**Objective**
Everything from the first line down to the line containing "for o in list(bpy.data.objects): bpy.data.objects.remove(o)" should be reproduced exactly; please include nothing else.

Start of Data shown

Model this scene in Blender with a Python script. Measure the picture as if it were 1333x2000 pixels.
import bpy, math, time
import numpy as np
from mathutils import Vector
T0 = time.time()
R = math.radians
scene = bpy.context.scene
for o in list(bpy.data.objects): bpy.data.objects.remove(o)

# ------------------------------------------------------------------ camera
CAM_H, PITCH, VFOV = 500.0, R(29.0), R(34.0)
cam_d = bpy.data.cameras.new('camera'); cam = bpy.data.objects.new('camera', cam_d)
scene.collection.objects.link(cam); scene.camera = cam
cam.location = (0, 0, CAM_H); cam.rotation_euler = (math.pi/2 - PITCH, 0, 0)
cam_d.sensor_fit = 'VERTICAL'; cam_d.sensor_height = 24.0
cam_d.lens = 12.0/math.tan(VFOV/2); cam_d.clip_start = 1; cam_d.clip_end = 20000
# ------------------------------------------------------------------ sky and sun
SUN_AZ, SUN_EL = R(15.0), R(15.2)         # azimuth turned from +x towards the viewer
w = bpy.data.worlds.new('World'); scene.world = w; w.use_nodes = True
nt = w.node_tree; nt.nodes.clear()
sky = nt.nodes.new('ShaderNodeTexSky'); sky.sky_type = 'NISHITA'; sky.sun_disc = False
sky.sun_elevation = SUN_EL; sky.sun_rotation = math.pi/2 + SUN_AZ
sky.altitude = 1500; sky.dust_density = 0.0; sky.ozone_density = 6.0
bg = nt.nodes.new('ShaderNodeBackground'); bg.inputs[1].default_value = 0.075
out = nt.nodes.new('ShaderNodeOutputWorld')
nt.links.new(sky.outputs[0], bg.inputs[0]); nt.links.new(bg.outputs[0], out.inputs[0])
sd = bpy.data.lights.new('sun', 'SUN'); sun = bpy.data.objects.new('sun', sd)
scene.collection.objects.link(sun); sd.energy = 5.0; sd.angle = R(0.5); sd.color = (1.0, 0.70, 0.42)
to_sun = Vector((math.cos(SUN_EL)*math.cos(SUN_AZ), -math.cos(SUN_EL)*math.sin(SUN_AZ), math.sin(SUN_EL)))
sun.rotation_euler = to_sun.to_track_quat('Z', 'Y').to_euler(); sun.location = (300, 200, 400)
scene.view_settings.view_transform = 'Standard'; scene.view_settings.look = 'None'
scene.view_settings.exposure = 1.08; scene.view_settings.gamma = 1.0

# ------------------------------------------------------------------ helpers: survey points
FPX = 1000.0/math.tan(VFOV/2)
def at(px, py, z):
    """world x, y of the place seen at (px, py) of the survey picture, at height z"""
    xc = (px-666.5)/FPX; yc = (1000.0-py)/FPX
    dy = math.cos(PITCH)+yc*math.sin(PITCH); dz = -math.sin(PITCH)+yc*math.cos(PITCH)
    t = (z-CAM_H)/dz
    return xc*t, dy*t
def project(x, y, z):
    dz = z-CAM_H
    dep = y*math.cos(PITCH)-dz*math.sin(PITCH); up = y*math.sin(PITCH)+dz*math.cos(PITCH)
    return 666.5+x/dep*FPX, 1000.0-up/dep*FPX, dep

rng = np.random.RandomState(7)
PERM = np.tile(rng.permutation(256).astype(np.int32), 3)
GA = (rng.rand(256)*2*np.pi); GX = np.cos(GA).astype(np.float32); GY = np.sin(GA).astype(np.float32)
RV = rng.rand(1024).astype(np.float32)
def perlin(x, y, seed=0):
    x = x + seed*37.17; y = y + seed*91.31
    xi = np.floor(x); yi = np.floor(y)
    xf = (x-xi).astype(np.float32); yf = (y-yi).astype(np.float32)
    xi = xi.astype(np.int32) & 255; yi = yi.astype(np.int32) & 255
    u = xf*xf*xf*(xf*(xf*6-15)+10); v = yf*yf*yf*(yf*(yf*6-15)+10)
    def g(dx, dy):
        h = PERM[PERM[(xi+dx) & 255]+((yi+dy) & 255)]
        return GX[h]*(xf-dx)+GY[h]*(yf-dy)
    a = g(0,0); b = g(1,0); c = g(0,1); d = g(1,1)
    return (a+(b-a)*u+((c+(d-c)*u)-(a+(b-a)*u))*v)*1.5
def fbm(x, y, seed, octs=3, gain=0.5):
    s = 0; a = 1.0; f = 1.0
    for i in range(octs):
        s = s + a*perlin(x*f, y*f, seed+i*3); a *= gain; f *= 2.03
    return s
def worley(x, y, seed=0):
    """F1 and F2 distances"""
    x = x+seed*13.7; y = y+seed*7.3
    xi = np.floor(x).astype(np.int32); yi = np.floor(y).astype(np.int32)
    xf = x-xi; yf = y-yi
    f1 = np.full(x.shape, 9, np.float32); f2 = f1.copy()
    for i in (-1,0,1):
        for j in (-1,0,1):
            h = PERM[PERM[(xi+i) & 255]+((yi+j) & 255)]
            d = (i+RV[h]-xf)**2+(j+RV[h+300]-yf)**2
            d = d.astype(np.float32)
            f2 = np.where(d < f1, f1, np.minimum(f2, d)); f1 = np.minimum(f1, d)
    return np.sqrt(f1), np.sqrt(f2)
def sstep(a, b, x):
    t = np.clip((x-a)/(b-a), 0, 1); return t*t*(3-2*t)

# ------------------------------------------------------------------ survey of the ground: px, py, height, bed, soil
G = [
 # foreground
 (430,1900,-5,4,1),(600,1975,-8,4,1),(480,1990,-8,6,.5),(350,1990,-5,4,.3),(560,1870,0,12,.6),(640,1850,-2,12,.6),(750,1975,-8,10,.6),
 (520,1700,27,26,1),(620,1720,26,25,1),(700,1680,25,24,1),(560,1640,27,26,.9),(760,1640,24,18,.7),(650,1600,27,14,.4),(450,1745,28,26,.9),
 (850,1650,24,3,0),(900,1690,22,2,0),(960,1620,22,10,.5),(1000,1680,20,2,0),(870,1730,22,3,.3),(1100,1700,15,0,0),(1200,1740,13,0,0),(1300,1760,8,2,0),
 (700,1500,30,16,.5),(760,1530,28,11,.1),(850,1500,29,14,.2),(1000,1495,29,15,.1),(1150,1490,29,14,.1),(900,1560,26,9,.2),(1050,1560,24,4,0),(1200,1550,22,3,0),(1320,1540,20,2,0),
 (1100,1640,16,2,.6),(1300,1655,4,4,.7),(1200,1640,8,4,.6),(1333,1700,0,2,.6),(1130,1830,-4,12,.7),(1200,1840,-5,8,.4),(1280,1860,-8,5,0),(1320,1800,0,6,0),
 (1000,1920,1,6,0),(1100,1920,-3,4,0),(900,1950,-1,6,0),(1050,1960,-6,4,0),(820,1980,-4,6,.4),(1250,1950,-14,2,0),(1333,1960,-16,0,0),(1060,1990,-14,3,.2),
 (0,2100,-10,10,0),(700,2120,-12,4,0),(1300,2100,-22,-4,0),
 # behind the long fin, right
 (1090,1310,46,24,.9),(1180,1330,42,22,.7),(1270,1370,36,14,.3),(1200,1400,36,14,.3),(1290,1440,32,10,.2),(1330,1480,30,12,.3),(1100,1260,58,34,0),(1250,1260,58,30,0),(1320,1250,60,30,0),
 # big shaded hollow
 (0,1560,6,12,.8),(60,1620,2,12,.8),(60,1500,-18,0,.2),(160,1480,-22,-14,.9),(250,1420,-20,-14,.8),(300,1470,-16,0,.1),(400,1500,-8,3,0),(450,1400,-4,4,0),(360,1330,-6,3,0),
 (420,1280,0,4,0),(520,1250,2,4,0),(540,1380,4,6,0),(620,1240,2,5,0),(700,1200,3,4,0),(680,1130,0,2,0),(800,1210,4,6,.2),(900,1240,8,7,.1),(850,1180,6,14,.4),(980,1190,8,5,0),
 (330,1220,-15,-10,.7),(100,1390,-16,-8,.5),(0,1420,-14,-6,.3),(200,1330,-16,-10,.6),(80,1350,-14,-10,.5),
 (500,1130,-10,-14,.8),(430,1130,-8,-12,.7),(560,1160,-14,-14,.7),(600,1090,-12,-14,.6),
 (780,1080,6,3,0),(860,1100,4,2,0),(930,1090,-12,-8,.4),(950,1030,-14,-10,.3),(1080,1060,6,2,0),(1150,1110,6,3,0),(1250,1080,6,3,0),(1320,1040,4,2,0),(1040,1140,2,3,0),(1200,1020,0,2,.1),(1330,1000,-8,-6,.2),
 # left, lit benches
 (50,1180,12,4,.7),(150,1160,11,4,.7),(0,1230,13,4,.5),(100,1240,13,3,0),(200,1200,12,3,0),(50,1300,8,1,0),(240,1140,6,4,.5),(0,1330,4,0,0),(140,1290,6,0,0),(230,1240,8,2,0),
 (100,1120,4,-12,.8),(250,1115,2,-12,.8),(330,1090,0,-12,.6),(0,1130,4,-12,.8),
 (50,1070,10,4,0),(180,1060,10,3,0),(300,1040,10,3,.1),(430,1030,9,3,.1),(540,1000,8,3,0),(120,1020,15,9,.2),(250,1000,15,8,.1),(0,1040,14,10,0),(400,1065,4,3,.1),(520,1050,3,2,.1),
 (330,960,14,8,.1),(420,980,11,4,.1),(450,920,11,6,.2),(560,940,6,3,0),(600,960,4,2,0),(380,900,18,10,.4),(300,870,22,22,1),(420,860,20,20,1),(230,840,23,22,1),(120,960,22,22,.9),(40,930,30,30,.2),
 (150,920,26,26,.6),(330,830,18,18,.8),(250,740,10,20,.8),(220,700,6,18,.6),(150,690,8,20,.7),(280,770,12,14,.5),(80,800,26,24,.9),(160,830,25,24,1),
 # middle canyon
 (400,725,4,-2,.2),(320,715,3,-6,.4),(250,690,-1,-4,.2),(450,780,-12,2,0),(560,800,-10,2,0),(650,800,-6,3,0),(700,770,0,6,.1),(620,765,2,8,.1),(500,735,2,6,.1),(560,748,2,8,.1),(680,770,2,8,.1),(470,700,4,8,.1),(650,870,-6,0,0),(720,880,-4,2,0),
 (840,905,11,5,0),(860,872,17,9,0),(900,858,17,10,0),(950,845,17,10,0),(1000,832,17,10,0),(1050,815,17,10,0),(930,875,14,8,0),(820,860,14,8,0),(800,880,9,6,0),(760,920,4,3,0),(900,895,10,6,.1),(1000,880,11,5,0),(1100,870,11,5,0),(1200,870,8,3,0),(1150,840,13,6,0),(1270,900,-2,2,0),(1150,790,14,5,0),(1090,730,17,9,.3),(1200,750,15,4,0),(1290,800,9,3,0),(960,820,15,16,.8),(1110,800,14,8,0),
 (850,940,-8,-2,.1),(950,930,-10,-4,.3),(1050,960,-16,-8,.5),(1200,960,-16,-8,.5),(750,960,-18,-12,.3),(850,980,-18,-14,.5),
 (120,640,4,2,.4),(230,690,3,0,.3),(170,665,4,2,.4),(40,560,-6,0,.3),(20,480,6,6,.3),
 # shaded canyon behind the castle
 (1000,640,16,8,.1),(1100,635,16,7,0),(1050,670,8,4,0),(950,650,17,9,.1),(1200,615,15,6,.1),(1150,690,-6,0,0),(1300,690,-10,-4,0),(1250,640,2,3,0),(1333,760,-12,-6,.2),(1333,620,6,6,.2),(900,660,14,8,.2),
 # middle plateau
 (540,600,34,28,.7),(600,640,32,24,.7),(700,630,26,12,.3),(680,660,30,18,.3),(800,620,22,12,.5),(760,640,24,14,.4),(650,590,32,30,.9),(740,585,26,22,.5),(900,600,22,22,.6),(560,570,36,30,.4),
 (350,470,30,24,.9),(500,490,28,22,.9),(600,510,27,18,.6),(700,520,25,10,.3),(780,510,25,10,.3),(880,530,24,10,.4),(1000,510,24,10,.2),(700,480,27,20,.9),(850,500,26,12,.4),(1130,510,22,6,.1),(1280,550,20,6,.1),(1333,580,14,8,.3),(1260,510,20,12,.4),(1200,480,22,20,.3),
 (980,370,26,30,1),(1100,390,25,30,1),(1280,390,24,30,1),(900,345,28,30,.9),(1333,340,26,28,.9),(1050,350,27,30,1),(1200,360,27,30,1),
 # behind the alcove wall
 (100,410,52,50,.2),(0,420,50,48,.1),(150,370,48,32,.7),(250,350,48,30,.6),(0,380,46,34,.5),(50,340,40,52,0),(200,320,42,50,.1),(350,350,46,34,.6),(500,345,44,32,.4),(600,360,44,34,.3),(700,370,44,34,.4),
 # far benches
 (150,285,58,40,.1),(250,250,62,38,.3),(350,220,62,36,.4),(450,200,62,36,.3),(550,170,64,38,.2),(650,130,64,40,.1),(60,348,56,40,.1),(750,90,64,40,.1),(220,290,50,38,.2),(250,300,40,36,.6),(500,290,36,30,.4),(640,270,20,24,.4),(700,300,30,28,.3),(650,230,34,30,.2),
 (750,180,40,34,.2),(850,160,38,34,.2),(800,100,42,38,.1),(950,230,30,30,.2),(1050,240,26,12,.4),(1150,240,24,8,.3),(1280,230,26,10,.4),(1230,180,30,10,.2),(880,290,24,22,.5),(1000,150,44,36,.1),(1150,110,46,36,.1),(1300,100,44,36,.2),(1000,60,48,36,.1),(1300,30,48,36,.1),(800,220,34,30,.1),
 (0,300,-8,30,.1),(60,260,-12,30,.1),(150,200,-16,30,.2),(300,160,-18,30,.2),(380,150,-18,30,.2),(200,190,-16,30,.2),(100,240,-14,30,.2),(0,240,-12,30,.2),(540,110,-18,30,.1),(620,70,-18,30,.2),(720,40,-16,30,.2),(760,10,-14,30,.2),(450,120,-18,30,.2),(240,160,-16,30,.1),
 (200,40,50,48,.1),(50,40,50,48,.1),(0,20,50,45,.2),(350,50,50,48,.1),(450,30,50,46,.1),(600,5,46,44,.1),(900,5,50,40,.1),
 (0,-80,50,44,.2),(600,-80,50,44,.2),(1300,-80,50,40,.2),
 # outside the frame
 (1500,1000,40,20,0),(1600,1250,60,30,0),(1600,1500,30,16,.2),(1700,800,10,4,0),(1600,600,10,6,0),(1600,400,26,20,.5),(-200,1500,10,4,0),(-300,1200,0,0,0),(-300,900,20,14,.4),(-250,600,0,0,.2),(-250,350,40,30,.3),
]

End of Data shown

**The response**
Model this scene in Blender with a Python script. Measure the picture as if it were 1333x2000 pixels.
import bpy, math, time
import numpy as np
from mathutils import Vector
T0 = time.time()
R = math.radians
scene = bpy.context.scene
for o in list(bpy.data.objects): bpy.data.objects.remove(o)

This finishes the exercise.